● JOB: In the records below, begin at the line containing "Continue the Blender" and end at the line containing "vert=(.493, 1.835, 2.125))"; quote every line in that span exactly, including both boundary lines, and no others.

● EXERCISE MATERIAL:
# # # # # # #
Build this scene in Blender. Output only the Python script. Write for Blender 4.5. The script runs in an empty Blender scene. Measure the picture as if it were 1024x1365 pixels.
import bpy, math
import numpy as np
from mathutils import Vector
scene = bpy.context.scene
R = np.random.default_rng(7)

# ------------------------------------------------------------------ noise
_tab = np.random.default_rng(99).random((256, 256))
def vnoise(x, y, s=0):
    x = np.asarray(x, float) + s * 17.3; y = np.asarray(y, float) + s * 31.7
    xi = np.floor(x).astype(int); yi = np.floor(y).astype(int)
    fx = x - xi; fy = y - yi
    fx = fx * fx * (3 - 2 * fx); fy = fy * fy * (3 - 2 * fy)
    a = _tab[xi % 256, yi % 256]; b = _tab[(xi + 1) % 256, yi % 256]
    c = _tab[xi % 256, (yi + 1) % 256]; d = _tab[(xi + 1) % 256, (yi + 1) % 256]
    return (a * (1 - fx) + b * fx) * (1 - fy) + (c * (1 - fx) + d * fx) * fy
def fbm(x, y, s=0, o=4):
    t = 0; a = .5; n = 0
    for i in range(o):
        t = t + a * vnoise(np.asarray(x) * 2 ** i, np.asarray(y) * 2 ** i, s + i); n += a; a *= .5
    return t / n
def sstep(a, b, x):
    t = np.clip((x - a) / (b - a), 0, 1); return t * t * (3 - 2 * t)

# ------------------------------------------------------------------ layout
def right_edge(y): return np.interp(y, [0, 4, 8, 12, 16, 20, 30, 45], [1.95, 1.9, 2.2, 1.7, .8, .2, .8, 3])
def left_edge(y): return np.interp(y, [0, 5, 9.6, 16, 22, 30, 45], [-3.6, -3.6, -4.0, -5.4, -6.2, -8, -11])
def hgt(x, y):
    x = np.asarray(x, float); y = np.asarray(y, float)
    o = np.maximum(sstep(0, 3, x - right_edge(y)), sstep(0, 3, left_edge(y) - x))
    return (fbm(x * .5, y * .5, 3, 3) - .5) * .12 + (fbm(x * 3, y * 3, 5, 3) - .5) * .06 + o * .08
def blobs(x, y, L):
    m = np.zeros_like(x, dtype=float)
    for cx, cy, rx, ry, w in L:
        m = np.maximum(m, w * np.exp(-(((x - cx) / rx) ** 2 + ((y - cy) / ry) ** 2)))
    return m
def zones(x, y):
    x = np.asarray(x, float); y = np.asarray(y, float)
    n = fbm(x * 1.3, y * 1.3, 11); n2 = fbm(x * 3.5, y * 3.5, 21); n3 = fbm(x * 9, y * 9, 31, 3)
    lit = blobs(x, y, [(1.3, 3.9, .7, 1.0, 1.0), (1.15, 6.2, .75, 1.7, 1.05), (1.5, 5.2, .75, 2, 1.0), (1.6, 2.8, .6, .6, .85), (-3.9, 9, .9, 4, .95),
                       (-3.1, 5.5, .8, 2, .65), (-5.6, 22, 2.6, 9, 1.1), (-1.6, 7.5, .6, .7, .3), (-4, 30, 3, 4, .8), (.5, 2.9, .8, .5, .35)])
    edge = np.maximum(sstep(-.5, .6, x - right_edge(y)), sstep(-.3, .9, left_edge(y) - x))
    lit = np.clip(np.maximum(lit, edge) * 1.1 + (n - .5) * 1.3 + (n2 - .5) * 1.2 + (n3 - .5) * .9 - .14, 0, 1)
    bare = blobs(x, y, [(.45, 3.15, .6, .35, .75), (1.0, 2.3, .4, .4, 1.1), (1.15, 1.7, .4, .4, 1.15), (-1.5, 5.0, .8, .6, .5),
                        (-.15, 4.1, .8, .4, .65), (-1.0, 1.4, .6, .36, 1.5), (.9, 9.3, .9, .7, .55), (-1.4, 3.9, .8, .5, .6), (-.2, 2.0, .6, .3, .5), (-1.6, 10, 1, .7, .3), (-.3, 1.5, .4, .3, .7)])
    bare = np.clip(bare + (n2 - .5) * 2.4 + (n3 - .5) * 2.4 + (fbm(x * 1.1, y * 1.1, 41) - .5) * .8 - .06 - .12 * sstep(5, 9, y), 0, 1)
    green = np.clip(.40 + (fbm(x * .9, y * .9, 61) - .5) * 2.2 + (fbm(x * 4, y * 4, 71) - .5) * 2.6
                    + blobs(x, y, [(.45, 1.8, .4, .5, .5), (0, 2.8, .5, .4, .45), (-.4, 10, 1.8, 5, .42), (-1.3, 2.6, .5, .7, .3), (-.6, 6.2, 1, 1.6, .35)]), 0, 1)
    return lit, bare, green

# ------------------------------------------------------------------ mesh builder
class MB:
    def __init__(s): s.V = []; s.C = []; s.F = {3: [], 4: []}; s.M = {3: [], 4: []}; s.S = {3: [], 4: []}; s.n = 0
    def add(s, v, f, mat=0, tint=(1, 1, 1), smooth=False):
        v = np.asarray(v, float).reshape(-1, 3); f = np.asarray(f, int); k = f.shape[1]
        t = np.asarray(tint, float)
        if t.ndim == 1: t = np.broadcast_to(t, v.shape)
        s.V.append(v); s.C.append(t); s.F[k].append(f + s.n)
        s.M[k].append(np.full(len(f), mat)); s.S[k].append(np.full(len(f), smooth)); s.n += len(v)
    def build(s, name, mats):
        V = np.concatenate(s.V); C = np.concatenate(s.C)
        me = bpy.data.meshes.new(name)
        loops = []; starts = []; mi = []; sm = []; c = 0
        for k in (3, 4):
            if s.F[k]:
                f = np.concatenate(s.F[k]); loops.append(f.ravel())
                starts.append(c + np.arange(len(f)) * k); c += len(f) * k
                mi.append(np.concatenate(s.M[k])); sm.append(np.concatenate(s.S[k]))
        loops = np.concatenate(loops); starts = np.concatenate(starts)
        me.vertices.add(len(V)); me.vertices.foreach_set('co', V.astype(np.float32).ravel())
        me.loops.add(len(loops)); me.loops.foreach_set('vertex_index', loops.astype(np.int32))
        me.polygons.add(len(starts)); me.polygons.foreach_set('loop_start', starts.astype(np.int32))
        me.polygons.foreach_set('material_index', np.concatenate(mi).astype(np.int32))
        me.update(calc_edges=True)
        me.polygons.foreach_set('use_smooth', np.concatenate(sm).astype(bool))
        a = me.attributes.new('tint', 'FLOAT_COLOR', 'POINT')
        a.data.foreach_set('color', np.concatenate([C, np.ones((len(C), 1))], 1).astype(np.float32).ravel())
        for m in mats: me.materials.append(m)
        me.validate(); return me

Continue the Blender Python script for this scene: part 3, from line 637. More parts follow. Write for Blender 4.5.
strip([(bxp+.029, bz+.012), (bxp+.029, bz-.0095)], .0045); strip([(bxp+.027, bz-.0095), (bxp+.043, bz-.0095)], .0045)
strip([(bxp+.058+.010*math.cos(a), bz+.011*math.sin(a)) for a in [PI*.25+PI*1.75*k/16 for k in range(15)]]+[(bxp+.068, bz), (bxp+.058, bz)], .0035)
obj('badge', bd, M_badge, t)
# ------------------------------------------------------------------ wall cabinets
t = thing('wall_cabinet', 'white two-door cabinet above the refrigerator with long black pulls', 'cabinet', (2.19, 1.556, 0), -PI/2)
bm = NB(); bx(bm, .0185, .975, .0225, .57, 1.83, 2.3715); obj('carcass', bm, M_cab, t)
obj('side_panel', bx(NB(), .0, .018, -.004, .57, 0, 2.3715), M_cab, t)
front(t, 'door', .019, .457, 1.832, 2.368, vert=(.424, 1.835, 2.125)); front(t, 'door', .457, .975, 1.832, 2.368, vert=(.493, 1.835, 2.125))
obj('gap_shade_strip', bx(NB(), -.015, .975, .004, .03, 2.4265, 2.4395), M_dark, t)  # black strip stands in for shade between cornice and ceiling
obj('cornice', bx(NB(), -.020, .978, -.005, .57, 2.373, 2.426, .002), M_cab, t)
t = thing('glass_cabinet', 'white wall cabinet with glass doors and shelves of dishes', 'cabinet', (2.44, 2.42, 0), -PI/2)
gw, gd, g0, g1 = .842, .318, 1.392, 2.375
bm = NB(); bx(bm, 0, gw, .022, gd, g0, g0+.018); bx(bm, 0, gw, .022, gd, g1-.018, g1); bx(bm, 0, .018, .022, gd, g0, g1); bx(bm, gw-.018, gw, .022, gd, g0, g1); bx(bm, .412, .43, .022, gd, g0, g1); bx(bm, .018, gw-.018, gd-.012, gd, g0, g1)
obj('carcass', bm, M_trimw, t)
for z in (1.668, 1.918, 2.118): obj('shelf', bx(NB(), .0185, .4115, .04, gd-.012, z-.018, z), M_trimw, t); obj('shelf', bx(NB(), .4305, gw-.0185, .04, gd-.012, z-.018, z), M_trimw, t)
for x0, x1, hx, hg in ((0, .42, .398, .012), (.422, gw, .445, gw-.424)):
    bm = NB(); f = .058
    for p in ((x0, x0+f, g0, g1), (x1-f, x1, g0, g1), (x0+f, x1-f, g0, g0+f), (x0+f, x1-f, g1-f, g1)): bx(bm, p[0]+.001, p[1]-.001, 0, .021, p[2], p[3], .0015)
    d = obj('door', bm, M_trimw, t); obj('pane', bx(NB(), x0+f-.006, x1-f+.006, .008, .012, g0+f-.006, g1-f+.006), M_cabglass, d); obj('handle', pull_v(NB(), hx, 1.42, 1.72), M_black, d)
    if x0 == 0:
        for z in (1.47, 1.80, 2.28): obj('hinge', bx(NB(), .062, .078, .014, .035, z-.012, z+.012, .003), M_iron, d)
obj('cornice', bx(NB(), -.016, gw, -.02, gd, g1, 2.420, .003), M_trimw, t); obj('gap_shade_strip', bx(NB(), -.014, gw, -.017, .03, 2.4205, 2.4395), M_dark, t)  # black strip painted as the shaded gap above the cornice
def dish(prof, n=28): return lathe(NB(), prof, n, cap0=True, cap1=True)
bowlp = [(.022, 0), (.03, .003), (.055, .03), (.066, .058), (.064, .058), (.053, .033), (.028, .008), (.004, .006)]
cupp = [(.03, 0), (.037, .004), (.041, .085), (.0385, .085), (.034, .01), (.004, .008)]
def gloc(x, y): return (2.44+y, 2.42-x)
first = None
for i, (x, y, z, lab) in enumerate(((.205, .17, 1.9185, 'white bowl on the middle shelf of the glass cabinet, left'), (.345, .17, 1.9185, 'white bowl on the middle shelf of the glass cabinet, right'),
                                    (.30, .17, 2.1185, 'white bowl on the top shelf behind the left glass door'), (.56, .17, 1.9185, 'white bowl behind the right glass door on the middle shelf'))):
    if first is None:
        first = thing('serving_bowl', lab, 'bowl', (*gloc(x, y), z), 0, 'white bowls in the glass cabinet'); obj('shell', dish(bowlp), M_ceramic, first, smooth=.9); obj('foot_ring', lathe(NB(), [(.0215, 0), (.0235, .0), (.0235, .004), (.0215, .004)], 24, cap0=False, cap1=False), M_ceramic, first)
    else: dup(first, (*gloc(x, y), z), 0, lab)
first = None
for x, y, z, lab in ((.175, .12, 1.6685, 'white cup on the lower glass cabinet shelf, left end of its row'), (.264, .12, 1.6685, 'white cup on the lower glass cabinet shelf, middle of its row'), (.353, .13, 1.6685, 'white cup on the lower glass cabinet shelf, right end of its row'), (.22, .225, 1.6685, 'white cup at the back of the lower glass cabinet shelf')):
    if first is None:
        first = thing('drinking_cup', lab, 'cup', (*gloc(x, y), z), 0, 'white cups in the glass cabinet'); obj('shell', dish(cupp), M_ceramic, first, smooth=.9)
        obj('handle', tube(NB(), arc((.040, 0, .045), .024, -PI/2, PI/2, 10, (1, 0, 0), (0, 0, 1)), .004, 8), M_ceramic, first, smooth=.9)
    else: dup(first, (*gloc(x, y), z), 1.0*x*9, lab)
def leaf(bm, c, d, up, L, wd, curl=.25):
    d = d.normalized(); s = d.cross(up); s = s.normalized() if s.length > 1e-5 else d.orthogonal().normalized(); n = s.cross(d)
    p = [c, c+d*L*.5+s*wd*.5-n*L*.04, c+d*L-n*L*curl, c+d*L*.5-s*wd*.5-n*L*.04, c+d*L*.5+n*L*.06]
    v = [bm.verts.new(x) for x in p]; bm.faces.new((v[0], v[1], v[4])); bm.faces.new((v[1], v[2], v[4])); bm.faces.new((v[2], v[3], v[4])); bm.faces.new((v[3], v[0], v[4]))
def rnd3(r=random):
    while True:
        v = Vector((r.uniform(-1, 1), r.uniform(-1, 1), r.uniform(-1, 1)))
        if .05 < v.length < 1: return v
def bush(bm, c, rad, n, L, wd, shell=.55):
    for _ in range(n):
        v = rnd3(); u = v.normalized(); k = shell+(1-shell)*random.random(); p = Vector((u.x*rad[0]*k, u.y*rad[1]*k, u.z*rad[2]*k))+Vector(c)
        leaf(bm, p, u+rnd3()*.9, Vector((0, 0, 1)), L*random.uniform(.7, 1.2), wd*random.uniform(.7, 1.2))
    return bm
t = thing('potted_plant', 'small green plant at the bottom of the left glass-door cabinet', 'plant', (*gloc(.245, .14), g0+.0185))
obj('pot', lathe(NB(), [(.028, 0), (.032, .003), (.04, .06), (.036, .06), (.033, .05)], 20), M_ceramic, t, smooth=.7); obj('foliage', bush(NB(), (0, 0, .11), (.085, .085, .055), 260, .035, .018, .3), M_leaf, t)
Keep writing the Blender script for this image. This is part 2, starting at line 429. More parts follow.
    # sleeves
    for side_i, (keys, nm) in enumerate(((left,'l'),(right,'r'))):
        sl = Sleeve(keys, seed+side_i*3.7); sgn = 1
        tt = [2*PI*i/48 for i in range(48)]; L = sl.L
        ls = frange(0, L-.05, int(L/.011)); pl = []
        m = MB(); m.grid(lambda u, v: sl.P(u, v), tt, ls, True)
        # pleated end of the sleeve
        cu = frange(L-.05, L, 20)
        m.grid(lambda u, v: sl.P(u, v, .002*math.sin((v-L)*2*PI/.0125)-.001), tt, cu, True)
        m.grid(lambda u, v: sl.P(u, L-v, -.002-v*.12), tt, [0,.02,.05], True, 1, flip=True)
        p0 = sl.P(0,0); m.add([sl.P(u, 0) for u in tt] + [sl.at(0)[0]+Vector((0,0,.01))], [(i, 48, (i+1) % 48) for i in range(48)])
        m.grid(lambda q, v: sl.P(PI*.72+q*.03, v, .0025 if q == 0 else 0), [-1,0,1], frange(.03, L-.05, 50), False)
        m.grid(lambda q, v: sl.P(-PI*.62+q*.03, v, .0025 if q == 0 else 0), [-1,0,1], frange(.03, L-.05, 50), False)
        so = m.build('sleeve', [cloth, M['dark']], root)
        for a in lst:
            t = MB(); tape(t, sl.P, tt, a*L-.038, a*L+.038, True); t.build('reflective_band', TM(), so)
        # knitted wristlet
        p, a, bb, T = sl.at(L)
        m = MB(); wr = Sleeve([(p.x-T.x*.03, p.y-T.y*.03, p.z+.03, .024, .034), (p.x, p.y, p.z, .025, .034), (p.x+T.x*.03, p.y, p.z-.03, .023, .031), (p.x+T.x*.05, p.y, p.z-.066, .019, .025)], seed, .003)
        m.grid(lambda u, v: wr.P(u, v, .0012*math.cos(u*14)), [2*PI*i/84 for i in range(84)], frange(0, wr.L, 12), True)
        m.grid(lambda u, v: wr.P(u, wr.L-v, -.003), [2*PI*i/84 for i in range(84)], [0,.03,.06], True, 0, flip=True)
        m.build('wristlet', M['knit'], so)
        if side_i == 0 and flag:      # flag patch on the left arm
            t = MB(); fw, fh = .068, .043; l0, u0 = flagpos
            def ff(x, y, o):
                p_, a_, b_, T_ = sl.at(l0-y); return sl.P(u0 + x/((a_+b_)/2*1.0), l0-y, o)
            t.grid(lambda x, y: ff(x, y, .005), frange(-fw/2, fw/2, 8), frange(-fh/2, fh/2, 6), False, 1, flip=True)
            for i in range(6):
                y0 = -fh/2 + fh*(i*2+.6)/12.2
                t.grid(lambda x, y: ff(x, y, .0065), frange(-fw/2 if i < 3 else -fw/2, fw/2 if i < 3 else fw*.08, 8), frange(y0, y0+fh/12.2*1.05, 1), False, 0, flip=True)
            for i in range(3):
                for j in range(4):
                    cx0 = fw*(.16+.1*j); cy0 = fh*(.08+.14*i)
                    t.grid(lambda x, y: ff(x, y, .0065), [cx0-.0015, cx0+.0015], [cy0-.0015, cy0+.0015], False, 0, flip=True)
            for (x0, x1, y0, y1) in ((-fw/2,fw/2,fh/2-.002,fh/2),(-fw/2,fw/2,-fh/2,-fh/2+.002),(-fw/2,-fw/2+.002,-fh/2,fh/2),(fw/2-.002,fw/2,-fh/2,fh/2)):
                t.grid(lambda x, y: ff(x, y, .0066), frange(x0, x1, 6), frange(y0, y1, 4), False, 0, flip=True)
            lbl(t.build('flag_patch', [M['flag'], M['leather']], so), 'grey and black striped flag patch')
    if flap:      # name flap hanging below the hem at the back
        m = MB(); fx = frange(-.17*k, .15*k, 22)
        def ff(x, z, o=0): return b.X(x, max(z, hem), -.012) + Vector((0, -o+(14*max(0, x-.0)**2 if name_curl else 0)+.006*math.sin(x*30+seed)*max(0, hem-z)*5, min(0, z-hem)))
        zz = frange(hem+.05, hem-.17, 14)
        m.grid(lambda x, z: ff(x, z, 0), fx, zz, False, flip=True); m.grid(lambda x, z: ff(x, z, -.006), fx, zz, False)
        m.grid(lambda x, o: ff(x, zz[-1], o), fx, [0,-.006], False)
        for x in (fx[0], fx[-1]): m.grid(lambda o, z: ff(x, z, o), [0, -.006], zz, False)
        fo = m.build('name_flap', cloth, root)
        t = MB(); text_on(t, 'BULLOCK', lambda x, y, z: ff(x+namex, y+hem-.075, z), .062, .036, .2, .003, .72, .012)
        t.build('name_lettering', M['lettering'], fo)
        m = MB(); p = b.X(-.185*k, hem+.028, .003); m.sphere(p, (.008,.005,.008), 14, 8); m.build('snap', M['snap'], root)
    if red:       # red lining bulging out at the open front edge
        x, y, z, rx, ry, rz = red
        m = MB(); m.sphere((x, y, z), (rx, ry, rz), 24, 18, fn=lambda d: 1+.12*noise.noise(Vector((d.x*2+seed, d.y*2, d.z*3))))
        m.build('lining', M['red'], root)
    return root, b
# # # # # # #
● IN RESPONSE:
Continue the Blender Python script for this scene: part 3, from line 637. More parts follow. Write for Blender 4.5.
strip([(bxp+.029, bz+.012), (bxp+.029, bz-.0095)], .0045); strip([(bxp+.027, bz-.0095), (bxp+.043, bz-.0095)], .0045)
strip([(bxp+.058+.010*math.cos(a), bz+.011*math.sin(a)) for a in [PI*.25+PI*1.75*k/16 for k in range(15)]]+[(bxp+.068, bz), (bxp+.058, bz)], .0035)
obj('badge', bd, M_badge, t)
# ------------------------------------------------------------------ wall cabinets
t = thing('wall_cabinet', 'white two-door cabinet above the refrigerator with long black pulls', 'cabinet', (2.19, 1.556, 0), -PI/2)
bm = NB(); bx(bm, .0185, .975, .0225, .57, 1.83, 2.3715); obj('carcass', bm, M_cab, t)
obj('side_panel', bx(NB(), .0, .018, -.004, .57, 0, 2.3715), M_cab, t)
front(t, 'door', .019, .457, 1.832, 2.368, vert=(.424, 1.835, 2.125)); front(t, 'door', .457, .975, 1.832, 2.368, vert=(.493, 1.835, 2.125))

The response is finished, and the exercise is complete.